Sobre o manifesto (8)
Tem sido gabado o mérito das propostas do chamado manifesto dos 70 no plano económico-financeiro ou da cidadania, por vezes com frases que surpreendem pela grandiloquência: chega a haver quem ache que este documento constitui a prova viva de que estamos "condenados à liberdade".
Mas será assim?
Entendamo-nos: nada do que nele vem expresso, no plano económico, é original. Pouco se concretiza -- e, desse pouco, quase nada depende dos decisores nacionais. O Economista Português destaca a "fraqueza das propostas construtivas" do manifesto. Exemplo: "O texto sobre a competitividade é um selecto acervo de lugares-comuns desprovidos de operacionalidade". Enquanto o insuspeito Jorge Bateira, no jornal i, considera a que a proposta dos signatários "assenta em dois pilares muito frágeis: a viabilidade política da renegociação das dívidas na União Europeia e a capacidade de crescimento da economia portuguesa com os instrumentos de política de uma região autónoma, sob tutela do Tratado Orçamental".
Mais: "Como é que é possível que este manifesto escamoteie totalmente todos os custos associados a uma reestruturação da dívida, apresentando-lhe apenas os benefícios? Como é possível fazer escolhas informadas só com a metade boa da informação?" Interrogações de Pedro Braz Teixeira (também em artigo no jornal i), cuja perplexidade partilho.
Facto inegável: o manifesto passa praticamente ao lado do problema fulcral da economia portuguesa, que é o crescimento. E de outro, que se tornou iniludível e em grande parte se relaciona com o primeiro: a necessidade de conter a espiral da despesa pública. Nos últimos cem anos, a nossa década de menor crescimento foi precisamente a primeira do século XXI, quando continuávamos a receber fundos estruturais no âmbito do quadro comunitário de apoio.
Isto significa que o mal já vem de longe e não pode ser solucionado, no todo ou em parte, com as receitas que nos trouxeram aqui. Receitas que nos conduzem não aos três D de 1974 mas aos três D de 2014: despesa, dívida e défice.

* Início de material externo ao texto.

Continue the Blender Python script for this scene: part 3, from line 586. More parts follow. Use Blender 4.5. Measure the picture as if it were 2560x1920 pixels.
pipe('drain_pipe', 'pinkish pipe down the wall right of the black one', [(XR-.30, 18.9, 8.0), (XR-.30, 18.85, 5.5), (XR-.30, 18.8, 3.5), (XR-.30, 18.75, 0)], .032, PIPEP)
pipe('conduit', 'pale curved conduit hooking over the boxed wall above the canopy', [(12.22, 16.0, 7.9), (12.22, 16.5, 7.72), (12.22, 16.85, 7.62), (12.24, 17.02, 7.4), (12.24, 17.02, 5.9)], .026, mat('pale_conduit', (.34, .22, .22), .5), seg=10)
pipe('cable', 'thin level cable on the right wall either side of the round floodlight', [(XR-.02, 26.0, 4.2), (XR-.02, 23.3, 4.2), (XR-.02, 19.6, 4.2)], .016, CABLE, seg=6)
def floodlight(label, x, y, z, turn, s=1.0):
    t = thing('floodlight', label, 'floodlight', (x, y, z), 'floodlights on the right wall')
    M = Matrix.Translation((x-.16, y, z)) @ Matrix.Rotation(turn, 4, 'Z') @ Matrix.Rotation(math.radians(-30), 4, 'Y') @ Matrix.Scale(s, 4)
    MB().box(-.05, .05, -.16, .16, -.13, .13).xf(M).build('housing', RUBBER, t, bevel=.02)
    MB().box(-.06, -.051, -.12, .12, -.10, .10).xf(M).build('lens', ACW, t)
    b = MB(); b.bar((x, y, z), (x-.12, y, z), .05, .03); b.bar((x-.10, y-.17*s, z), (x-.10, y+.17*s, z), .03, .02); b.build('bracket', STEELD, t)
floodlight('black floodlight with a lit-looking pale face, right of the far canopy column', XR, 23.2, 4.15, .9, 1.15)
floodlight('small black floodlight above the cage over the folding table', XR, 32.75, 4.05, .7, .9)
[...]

De qualquer modo, o manifesto é relevante do ponto de vista político. Não por trazer a assinatura de algumas personalidades de direita, aliás quase todas comprometidas com as políticas que conduziram Portugal à presente situação, mas por incluir personalidades de grande peso político situadas à esquerda do PS. Com destaque para Francisco Louçã e Fernando Rosas, que descolam das habituais posições de trincheira dessa área política para um singular aggiornamento, indiciando estar enfim algo a mover-se na esquerda portuguesa rumo a soluções governativas de futuro. Sem necessidade sequer do recém-nascido partido Livre para desempenhar essa missão.
Isto mesmo foi intuído por Francisco Assis, com notável sentido premonitório, no seu texto de ontem no Público.
"O que é estranho não é a assinatura desses homens e dessas mulheres oriundos da direita -- é, pelo contrário, a adesão de um dirigente histórico do Bloco de Esquerda [Louçã]. Esse acontecimento tem um grande significado. É possível uma política diferente", escreve o cabeça de lista do PS às eleições europeias.
Degelo à vista na esquerda, pondo fim a um dos principais bloqueios da política portuguesa? Se o manifesto servir para isto, já terá utilidade. O resto é sobretudo folclore político-mediático, algo em que manifestamente o País não sofre de qualquer défice.